Multi-Dimensional Martingales from Mutual Information
Michael M. Kay
TL;DR
The paper introduces Hessian martingales, the unique Markov martingales that minimize mutual information subject to a finite set of marginal or option-price constraints, thereby enabling risk-neutral calibration in multidimensional settings. It provides a constructive extension of Strassen's theorem to $\mathbb{R}^n$ via an entropic optimal transport framework, characterizing the optimal kernels as exponential families linked to a Legendre duality with a base measure, and showing these kernels yield the desired martingale couplings. It develops both sequential and global calibration theories for incomplete marginals, proving coercivity and existence results under convex-analytic conditions, and supplies a practical Monte Carlo calibration scheme for hedging basket options in FX with multiple currencies. Finally, it demonstrates a failure of a broad class of local-correlation models to fit arbitrage-free basket prices and outlines avenues for extending the framework to continuous-time dynamics and stochastic interest rates.
Abstract
In the context of Risk Neutral Pricing theory, we consider the classic problem of calibrating a martingale over $\mathbb{R}^n$ to a finite number of marginals thereof, or more practically, to prices of an arbitrary finite set of (joint) European contingent claims.
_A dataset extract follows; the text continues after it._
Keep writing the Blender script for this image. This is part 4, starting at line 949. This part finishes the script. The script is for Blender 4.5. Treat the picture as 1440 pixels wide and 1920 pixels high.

For $n=1$, one can rely on the work of Dupire, while for $n\geq 2$ an analogous natural unique construction seems to be lacking. We provide such a unique candidate as the result of pure Martingale Entropic Optimal Transport. As a byproduct, the latter allows us to obtain a constructive proof of a classic result of Strassen. Finally, and in contrast to the proposed approach, we prove a result that demonstrates how a certain class of local correlation models fails in general to calibrate to basket option prices, particularly in the foreign exchange market.